On Sunday, the police headquarters of Parwan province, where Bagram is located, said in a statement that several Pakistani military jets had entered Afghan airspace “and attempted to bomb Bagram Air Base” at around 5 a.m.
The statement said Afghan forces responded with “anti-aircraft and missile defense systems” and had managed to thwart the attack.
There was no immediate response from Pakistan’s military or government regarding Kabul’s claim of attempted airstrikes on Bagram or the ongoing fighting.
Bagram was the United States’ largest military base in Afghanistan. It was taken over by the Taliban as they swept across the country and took control in the wake of the chaotic US withdrawal from the country in 2021. Last year, US President Donald Trump suggested he wanted to reestablish a US presence at the base.
The current fighting began when Afghanistan launched a broad cross-border attack on Thursday night, saying it was in retaliation for Pakistani airstrikes the previous Sunday.
Pakistan had said its airstrike had targeted the outlawed Pakistani Taliban, also known as Tehreek-e-Taliban Pakistan, or TTP. Afghanistan had said only civilians were killed.
The TTP militant group, which is separate but closely allied with Afghanistan’s ruling Taliban, operates inside Pakistan, where it has been blamed for hundreds of deaths in bombings and other attacks over the years.
Pakistan accuses Afghanistan’s Taliban government of providing a safe haven within Afghanistan for the TTP, an accusation that Afghanistan denies.
After Thursday’s Afghan attack, Pakistani Defense Minister Khawaja Mohammad Asif declared that “our patience has now run out.

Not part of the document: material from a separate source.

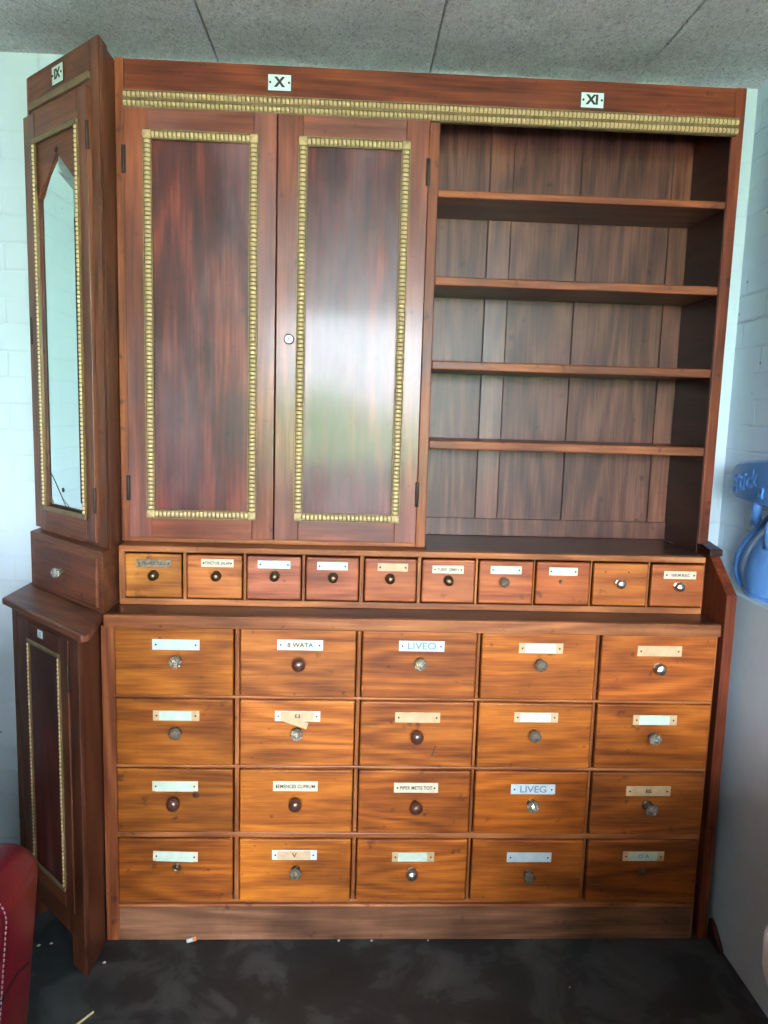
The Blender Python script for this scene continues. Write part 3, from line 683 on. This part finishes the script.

Now it is open war between us.”
In the ongoing fighting, each side claims to have killed hundreds of the other side’s forces — and both governments put their own casualties at drastically lower numbers.
Two Pakistani security officials said that Pakistani ground forces were still in control on Sunday of a key Afghan post and a 32-square-kilometer area in the southern Zhob sector near Kandahar province, after having seized it during fighting Friday. The captured post and surrounding area remain under Pakistani control, they added. The officials spoke on condition of anonymity, because they weren’t authorized to speak publicly.
In Kabul, the Afghan government rejected Pakistan’s claims. Deputy government spokesman Hamdullah Fitrat called the reports “baseless.”
Afghan officials said that fighting had continued overnight and into Sunday in the border areas.
The police command spokesman for Nangarhar province, Said Tayyeb Hammad, said that anti-aircraft missiles were used from the provincial capital, Jalalabad, and surrounding areas on Pakistani fighter jets flying overhead Sunday morning.
Defense Ministry spokesman Enayatulah Khowarazmi said that Afghan forces had launched counterattacks with snipers across the border from Nangarhar, Paktia, Khost and Kandahar provinces overnight. He said that two Pakistani drones had been shot down and dozens of Pakistani soldiers had been killed.
Fitrat said that Pakistani drone attacks hit civilian homes in Nangarhar province late Saturday, killing a woman and a child, while mortar fire killed another civilian when it hit a home in Paktia province.
There was no immediate response to the claims from Pakistani officials.